## Begin

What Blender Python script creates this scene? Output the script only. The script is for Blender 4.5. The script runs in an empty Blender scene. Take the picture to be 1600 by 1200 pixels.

## End
## Begin

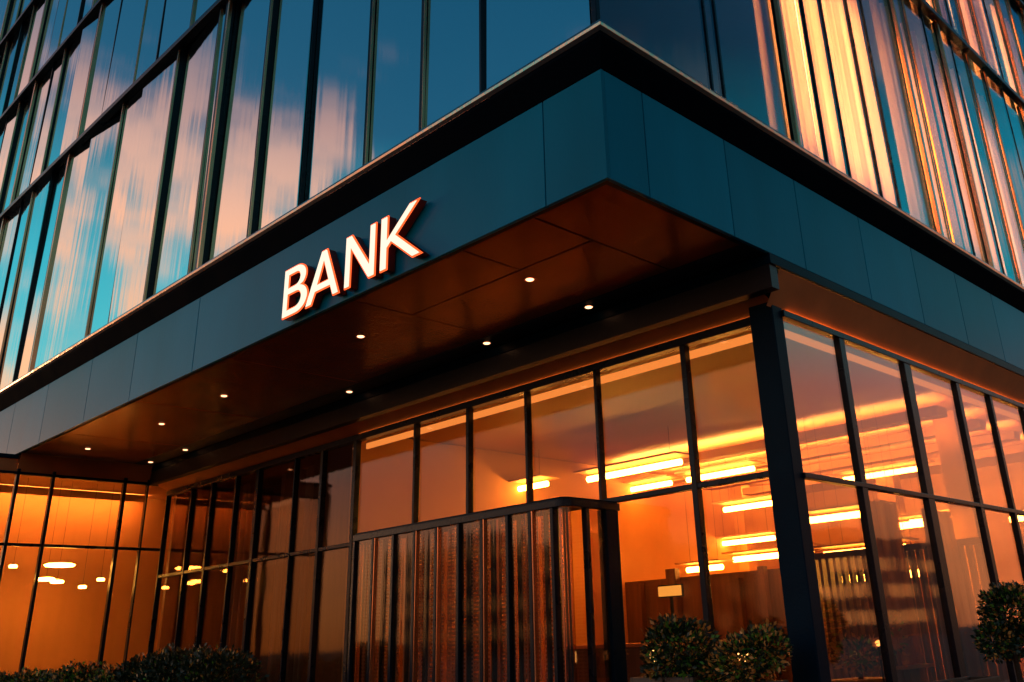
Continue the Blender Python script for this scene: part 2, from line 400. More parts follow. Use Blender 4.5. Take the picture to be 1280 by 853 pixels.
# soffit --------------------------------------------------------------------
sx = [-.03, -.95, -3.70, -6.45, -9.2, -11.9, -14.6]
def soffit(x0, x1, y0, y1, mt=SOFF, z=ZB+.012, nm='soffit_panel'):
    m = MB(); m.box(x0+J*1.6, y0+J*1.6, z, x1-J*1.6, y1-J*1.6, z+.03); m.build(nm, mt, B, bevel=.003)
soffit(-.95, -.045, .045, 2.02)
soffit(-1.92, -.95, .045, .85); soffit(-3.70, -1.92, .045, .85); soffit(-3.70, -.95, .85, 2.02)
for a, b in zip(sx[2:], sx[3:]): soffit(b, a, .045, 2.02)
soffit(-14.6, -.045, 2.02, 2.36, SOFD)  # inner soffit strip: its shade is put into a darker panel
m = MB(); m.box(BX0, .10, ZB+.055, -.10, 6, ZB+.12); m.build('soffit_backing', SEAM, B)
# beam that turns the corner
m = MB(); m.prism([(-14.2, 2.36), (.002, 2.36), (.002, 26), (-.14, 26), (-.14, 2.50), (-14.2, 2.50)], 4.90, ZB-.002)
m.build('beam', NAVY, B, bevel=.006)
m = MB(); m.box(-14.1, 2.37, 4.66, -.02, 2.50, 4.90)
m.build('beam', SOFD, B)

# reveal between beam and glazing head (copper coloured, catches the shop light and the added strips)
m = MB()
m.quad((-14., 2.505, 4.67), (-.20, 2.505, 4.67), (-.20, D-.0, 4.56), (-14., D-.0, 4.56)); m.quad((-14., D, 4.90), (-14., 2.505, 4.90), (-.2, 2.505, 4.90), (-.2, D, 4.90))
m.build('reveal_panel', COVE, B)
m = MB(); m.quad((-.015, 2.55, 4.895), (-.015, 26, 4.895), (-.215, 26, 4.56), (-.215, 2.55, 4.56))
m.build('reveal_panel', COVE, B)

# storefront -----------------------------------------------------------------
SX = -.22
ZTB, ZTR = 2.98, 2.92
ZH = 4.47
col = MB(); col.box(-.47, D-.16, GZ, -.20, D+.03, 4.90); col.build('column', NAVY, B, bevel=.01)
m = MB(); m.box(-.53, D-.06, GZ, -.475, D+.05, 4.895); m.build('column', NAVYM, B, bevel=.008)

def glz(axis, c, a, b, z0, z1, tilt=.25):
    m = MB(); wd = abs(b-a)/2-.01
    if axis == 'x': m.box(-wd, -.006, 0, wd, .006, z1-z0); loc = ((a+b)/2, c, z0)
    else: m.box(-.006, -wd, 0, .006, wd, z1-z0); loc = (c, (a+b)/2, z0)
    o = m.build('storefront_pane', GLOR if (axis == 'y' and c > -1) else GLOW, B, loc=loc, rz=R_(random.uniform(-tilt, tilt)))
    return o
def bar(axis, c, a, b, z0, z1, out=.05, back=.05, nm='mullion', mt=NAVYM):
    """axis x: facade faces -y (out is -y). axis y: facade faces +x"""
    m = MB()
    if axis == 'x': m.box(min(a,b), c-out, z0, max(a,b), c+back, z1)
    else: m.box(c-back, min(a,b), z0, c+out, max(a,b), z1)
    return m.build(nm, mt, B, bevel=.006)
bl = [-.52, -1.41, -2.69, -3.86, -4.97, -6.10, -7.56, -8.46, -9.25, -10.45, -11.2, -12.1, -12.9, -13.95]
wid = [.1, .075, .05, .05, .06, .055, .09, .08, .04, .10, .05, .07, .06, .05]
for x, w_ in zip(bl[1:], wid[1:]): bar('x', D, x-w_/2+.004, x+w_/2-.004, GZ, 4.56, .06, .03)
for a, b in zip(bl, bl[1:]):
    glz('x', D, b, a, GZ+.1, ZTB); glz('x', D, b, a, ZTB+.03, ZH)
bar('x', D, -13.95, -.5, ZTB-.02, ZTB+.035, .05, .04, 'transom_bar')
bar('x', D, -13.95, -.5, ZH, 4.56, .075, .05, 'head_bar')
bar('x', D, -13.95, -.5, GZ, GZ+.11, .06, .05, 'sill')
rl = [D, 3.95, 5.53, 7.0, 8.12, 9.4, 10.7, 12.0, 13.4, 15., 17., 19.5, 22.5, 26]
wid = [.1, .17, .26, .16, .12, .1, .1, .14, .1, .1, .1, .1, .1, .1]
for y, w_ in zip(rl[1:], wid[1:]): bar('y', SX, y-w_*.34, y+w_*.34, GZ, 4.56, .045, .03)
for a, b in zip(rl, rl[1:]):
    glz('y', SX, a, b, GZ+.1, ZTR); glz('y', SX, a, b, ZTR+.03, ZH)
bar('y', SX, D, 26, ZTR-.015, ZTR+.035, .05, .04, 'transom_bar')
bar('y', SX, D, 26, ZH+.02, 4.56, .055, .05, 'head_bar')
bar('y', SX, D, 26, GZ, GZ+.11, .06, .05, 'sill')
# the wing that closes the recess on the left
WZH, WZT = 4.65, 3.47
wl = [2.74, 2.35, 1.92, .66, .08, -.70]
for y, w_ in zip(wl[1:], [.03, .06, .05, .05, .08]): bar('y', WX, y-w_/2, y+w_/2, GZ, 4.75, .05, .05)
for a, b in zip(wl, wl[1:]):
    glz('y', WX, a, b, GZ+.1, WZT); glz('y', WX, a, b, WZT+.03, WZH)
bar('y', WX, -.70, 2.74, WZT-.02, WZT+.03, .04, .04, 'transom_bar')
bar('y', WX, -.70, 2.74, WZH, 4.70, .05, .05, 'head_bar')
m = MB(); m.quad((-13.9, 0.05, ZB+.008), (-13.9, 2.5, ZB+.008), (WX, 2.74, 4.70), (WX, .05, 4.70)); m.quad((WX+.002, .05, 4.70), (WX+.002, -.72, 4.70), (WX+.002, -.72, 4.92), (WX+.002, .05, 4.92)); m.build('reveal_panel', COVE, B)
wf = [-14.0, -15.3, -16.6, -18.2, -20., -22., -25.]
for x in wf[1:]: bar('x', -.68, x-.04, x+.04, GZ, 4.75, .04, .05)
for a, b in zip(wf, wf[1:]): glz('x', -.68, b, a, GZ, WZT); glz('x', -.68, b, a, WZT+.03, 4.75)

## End

▶ [Given instruction]:
Give the exact lines, and only those, from the line containing "Continue the Blender" through the line containing "m = MB(); m.box(-.53, D-.06, GZ, -.475, D+.05, 4.895);" in the entries above.

▶ [Exercise result]:
Continue the Blender Python script for this scene: part 2, from line 400. More parts follow. Use Blender 4.5. Take the picture to be 1280 by 853 pixels.
# soffit --------------------------------------------------------------------
sx = [-.03, -.95, -3.70, -6.45, -9.2, -11.9, -14.6]
def soffit(x0, x1, y0, y1, mt=SOFF, z=ZB+.012, nm='soffit_panel'):
    m = MB(); m.box(x0+J*1.6, y0+J*1.6, z, x1-J*1.6, y1-J*1.6, z+.03); m.build(nm, mt, B, bevel=.003)
soffit(-.95, -.045, .045, 2.02)
soffit(-1.92, -.95, .045, .85); soffit(-3.70, -1.92, .045, .85); soffit(-3.70, -.95, .85, 2.02)
for a, b in zip(sx[2:], sx[3:]): soffit(b, a, .045, 2.02)
soffit(-14.6, -.045, 2.02, 2.36, SOFD)  # inner soffit strip: its shade is put into a darker panel
m = MB(); m.box(BX0, .10, ZB+.055, -.10, 6, ZB+.12); m.build('soffit_backing', SEAM, B)
# beam that turns the corner
m = MB(); m.prism([(-14.2, 2.36), (.002, 2.36), (.002, 26), (-.14, 26), (-.14, 2.50), (-14.2, 2.50)], 4.90, ZB-.002)
m.build('beam', NAVY, B, bevel=.006)
m = MB(); m.box(-14.1, 2.37, 4.66, -.02, 2.50, 4.90)
m.build('beam', SOFD, B)

# reveal between beam and glazing head (copper coloured, catches the shop light and the added strips)
m = MB()
m.quad((-14., 2.505, 4.67), (-.20, 2.505, 4.67), (-.20, D-.0, 4.56), (-14., D-.0, 4.56)); m.quad((-14., D, 4.90), (-14., 2.505, 4.90), (-.2, 2.505, 4.90), (-.2, D, 4.90))
m.build('reveal_panel', COVE, B)
m = MB(); m.quad((-.015, 2.55, 4.895), (-.015, 26, 4.895), (-.215, 26, 4.56), (-.215, 2.55, 4.56))
m.build('reveal_panel', COVE, B)

# storefront -----------------------------------------------------------------
SX = -.22
ZTB, ZTR = 2.98, 2.92
ZH = 4.47
col = MB(); col.box(-.47, D-.16, GZ, -.20, D+.03, 4.90); col.build('column', NAVY, B, bevel=.01)
m = MB(); m.box(-.53, D-.06, GZ, -.475, D+.05, 4.895); m.build('column', NAVYM, B, bevel=.008)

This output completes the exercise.